2014-07-18T172424Z_1916478249_GM1EA7J03SU01_RTRMADP_3_UKRAINE-CRISIS-OSCE-MONITORS
Organization for Security and Cooperation in Europe monitors speak with a pro-Russian separatist, second from left, at the site of Thursday's Malaysia Airlines Boeing 777 plane crash near the settlement of Grabovo in the Donetsk region of Ukraine. Reuters/Maxim Zmeyev

As many speculate about the fate of black boxes from Malaysia Airlines Flight MH17, which was shot out of the sky over a Russian separatist-controlled area Thursday, Ukraine has asked for help from abroad.

Ukrainian officials contacted the Paris office of the International Civil Aviation Organization Friday to request assistance from its accident investigation specialists in recovering the voice recordings and data from the downed plane, said spokesman Anthony Philbin.

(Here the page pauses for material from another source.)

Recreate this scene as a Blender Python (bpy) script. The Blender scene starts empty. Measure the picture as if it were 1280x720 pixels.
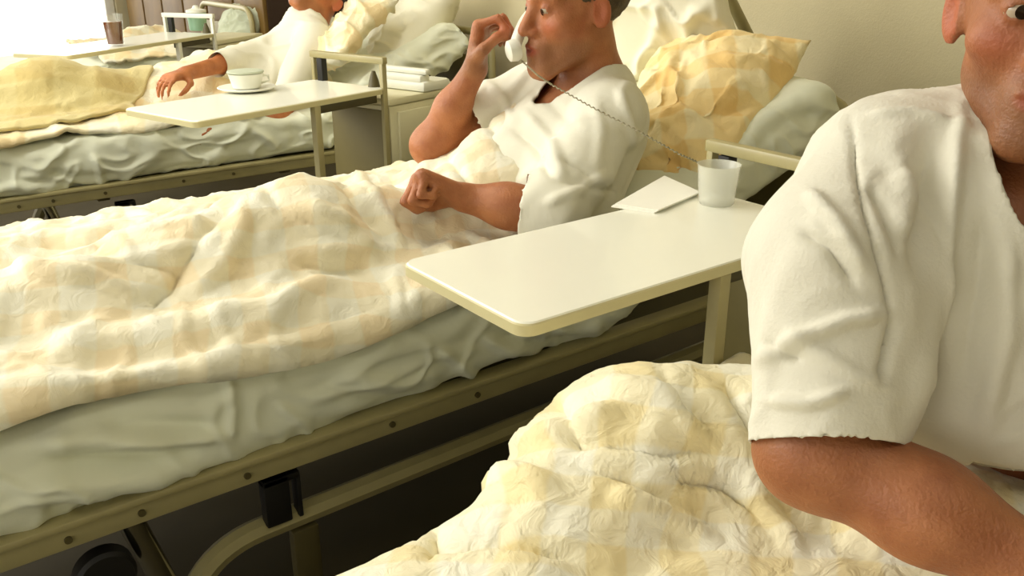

While international rules state that the Ukrainian government -- which does not currently control the crash site -- is responsible for recovering the data, countries often turn to the ICAO for assistance. The agency also assisted the Malaysian government after Flight MH370 went missing in March.

“Most of the assistance we provide is related to fact-finding,” he said.

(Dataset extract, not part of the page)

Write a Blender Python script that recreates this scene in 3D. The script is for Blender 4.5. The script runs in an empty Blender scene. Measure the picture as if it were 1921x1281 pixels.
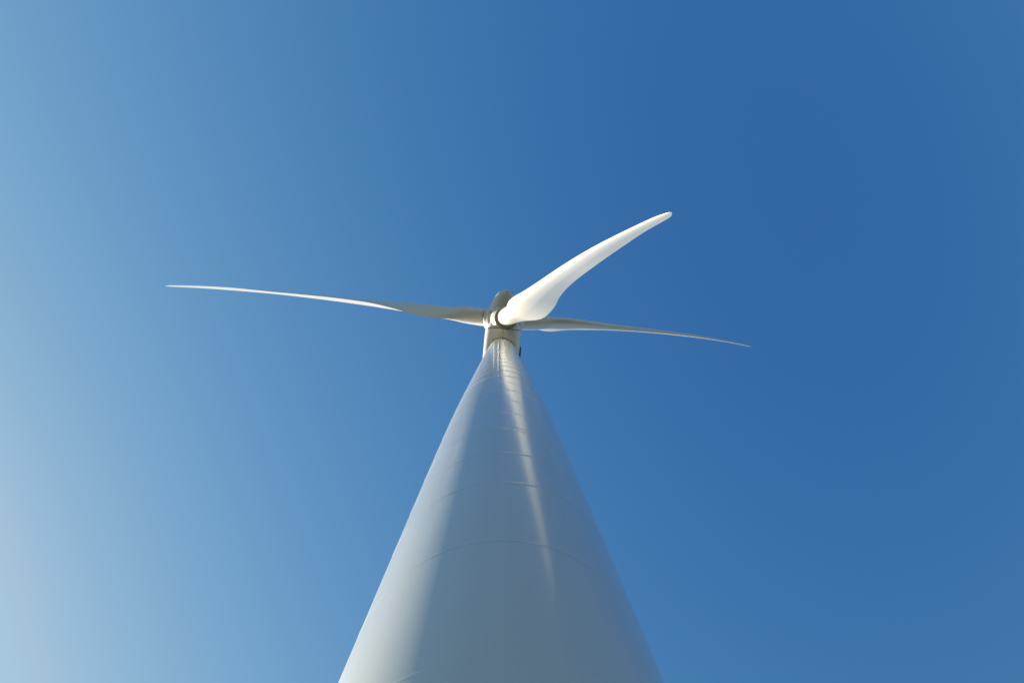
import bpy, bmesh, math, random
from mathutils import Vector, Matrix

# ------------------------------------------------------------------ camera, sky, sun
scene = bpy.context.scene
R = math.radians
W_PX, F_PX = 1921.0, 1415.08          # photo width and focal length, both in photo pixels
ZEN = (-19.5, 80.3, F_PX)             # where the zenith lies in camera space (right, up, forward)
EYE = 1.6

cam_data = bpy.data.cameras.new("camera")
cam = bpy.data.objects.new("camera", cam_data)
scene.collection.objects.link(cam)
scene.camera = cam
cam_data.sensor_width = 36.0
cam_data.lens = 36.0 * F_PX / W_PX
cam_data.clip_start = 0.05
cam_data.clip_end = 20000.0
_t = math.atan2(19.5, F_PX)
_X = Vector((math.cos(_t), 0, math.sin(_t)))           # world X seen by the camera (right, up, forward)
_Z = Vector(ZEN).normalized()
_Y = _X.cross(_Z)
if _Y[1] > 0:
    _Y = -_Y
right = Vector((_X[0], _Y[0], _Z[0]))
up = Vector((_X[1], _Y[1], _Z[1]))
fwd = Vector((_X[2], _Y[2], _Z[2]))
m = Matrix((right, up, -fwd)).transposed().to_4x4()
m.translation = (0, 0, EYE)
cam.matrix_world = m

SUN_EL = R(35)
SUN_DIR_H = Vector((-math.sin(R(112)), -math.cos(R(112)), 0))   # towards the sun, horizontally
SUN_DIR = (SUN_DIR_H * math.cos(SUN_EL) + Vector((0, 0, math.sin(SUN_EL)))).normalized()

world = bpy.data.worlds.new("World")
scene.world = world
world.use_nodes = True
nt = world.node_tree
nt.nodes.clear()
wo = nt.nodes.new("ShaderNodeOutputWorld")
bg = nt.nodes.new("ShaderNodeBackground")
sky = nt.nodes.new("ShaderNodeTexSky")
sky.sky_type = 'NISHITA'
sky.sun_disc = False
sky.sun_elevation = SUN_EL
sky.sun_rotation = math.atan2(SUN_DIR_H.x, SUN_DIR_H.y)
sky.altitude = 200
sky.air_density = 1.5
sky.dust_density = 0.1
sky.ozone_density = 2.0
SKY_STRENGTH = 0.05
bg.inputs["Strength"].default_value = SKY_STRENGTH
# the photograph's contrasty, saturated rendition of the clear sky: one curve per channel
sep = nt.nodes.new("ShaderNodeSeparateColor")
com = nt.nodes.new("ShaderNodeCombineColor")
nt.links.new(sky.outputs[0], sep.inputs[0])
chan = []
for c, (g, k) in enumerate(((2.75, 3.54), (1.72, 1.44), (0.886, 0.262))):
    pw = nt.nodes.new("ShaderNodeMath"); pw.operation = 'POWER'; pw.inputs[1].default_value = g
    ml = nt.nodes.new("ShaderNodeMath"); ml.operation = 'MULTIPLY'
    ml.inputs[1].default_value = 0.841 * math.exp(k) * 0.1 ** g / 0.1
    mn = nt.nodes.new("ShaderNodeMath"); mn.operation = 'MINIMUM'; mn.inputs[1].default_value = (3.6, 4.9, 6.1)[c]
    nt.links.new(sep.outputs[c], pw.inputs[0]); nt.links.new(pw.outputs[0], ml.inputs[0])
    nt.links.new(ml.outputs[0], mn.inputs[0]); chan.append(mn)
nt.links.new(chan[2].outputs[0], com.inputs[2])
for c, lim in ((0, .53), (1, .83)):                   # the low sky stays pale blue instead of turning yellow
    sc_ = nt.nodes.new("ShaderNodeMath"); sc_.operation = 'MULTIPLY'; sc_.inputs[1].default_value = lim
    m2 = nt.nodes.new("ShaderNodeMath"); m2.operation = 'MINIMUM'
    nt.links.new(chan[2].outputs[0], sc_.inputs[0]); nt.links.new(sc_.outputs[0], m2.inputs[1])
    nt.links.new(chan[c].outputs[0], m2.inputs[0]); nt.links.new(m2.outputs[0], com.inputs[c])
nt.links.new(com.outputs[0], bg.inputs[0])
nt.links.new(bg.outputs[0], wo.inputs[0])

sun_data = bpy.data.lights.new("sun", 'SUN')
sun_data.energy = 5.0
sun_data.angle = R(0.55)
sun_data.color = (1.0, 0.89, 0.71)
sun = bpy.data.objects.new("sun", sun_data)
scene.collection.objects.link(sun)
sun.rotation_euler = SUN_DIR.to_track_quat('Z', 'Y').to_euler()
sun.location = (-40, 20, 60)

scene.view_settings.view_transform = 'Standard'
scene.view_settings.look = 'None'
scene.view_settings.exposure = 1.25
scene.view_settings.gamma = 1.0

# ------------------------------------------------------------------ helpers
def nodes_of(mat):
    mat.use_nodes = True
    n = mat.node_tree.nodes
    return n, mat.node_tree.links, n["Principled BSDF"]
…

Under Annex 13 to the Convention on International Civil Aviation, the country where the plane went down, or the “state of occurrence,” is responsible for recovering the boxes and protecting the aircraft as much as possible.

In this case, it’s Ukraine. The state of occurrence must “take all reasonable measures to protect the evidence and to maintain safe custody of the aircraft and its contents for such a period as may be necessary for the purposes of an investigation,” the rules say.

Of course, in conflict zones this can be a little complicated.

Though the ICAO hasn’t moved into the area yet, some journalists on the scene are reporting that rebels have shot at members of the Organization for Security and Co-operation in Europe who have been trying to secure the crash site.

Ukraine’s state emergency service told reporters that they had already made progress.

“Two black boxes have been founded by our emergency teams,” Kostiantyn Batozky, head of Donetsk Regional State Administration said to Interfax on Friday, adding that he did not have any information about their exact location.

But not everyone seems to agree.

“No black boxes have been found. … We hope that experts will track them down and create a picture of what has happened,” pro-Russian separatist leader Aleksandr Borodai told the Associated Press.

Of course, Russia has a statement too: They’re not getting involved.

“In spite of what Kiev is saying, we are not going to take those boxes,” Foreign Minister Sergei Lavrov told Moscow news channel Russia 24, according to an NBC report. “We are not going to violate those rules that exist in the international community in regard to such cases.”